Bir genç kadının kendine “Çirkin miyim?” diye sorması artık içten gelen kişisel bir sorgulama değil; dijital dünyanın, algoritmaların ve toplumsal beklentilerin şekillendirdiği bir sonucun yansıması. Çünkü günümüz genç bireyleri artık aynalara değil, ekranlara bakarak kim olduklarını tanımlıyorlar. Ve o ekranlarda “güzel” olan, “beğenilen” olan; algoritmaların öne çıkardığı, filtrelenmiş, kusursuzlaştırılmış bedenler.
Sosyal medya, özellikle genç kadınlar için bir kimlik inşa alanına dönüşmüş durumda. Takipçi sayıları, beğeni oranları, yorumlar... Hepsi, bireyin kendini ne kadar değerli hissettiğini etkileyen onay mekanizmaları hâline geldi. Ve bu mekanizmanın merkezinde çoğu zaman “beden” yer alıyor. Genç kadınlar yalnızca güzel olmak istemiyor; “doğru şekilde” güzel olmanın peşinden koşuyor. Doğru burun, ince bel, biçimli kalçalar… Yani dijital dünyanın çizdiği kalıplara uyan bir versiyon.

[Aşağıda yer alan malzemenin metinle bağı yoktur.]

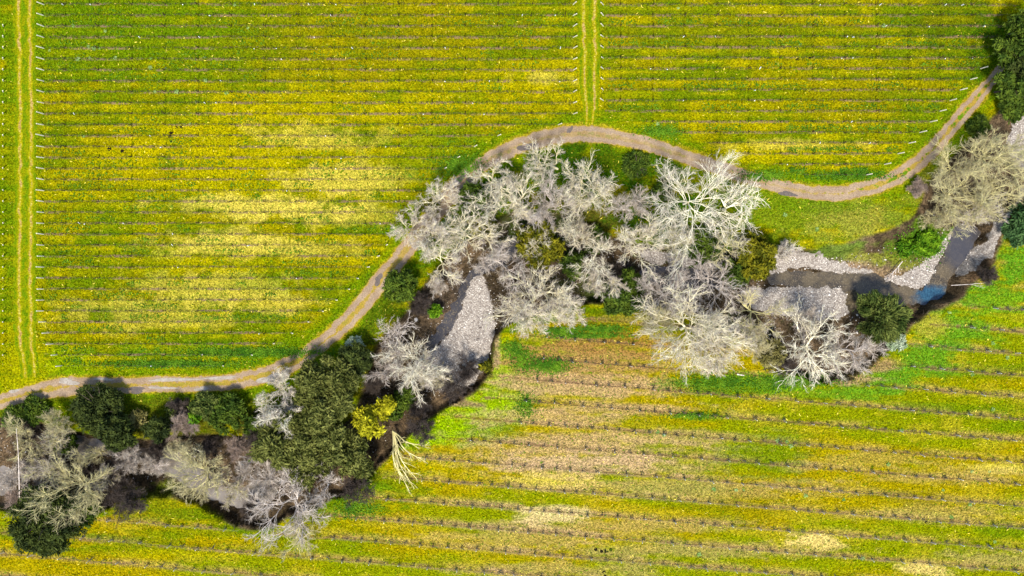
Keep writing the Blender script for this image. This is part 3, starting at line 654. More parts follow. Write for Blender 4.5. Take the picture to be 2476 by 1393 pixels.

Peki ya bu kalıplara uymayanlar? Sessiz kalırlarsa görünmez oluyorlar, seslerini çıkarırlarsa da hedef. İşte tam da burada dijital linç kültürü devreye giriyor. Kendi bedenini sevdiğini belirten bir paylaşım yapan genç bir kadın, hemen “kendini teşhir etmekle” suçlanabiliyor. Beden ölçüsü büyükse “bakımsız”, zayıfsa “anoreksik”, doğal görünüyorsa “özensiz”, makyaj yapmışsa “yapay” etiketiyle yaftalanıyor. Ne yapsa yeterli görülmüyor çünkü güzellik kriterleri gerçeğe değil, beklentilere göre biçimleniyor.
En acı veren gerçekse şu: Genç kadınlar, kendi bedenlerinden utanmayı çok erken yaşta öğreniyor. Kim olduklarını keşfetmeden önce, kim olmaları gerektiğine karar vermeye zorlanıyorlar. Bu kararlar da çoğu zaman başkalarının ekran başında yazdığı acımasız kelimelerle şekilleniyor.
Bu yüzden, genç kadınlara yalnızca “kendin ol” demek yeterli değil. Aynı zamanda onları yargılamayan, kıyaslamayan, etiketlemeyen bir kültür yaratmalıyız. Gerçek bedenleri, gerçek sesleri ve hikâyeleri görünür kılmalıyız. Çünkü güzellik, tek bir kalıba sığmayacak kadar çeşitli ve kişisel bir şeydir. Her beden, olduğu hâliyle değerlidir.
Belki de artık “ideal beden” yerine “ideal bakış açısını” tartışmanın zamanı gelmiştir. Çünkü değişmesi gereken bedenler değil; onları yargılayan, şekillendiren bakışlarımızdır.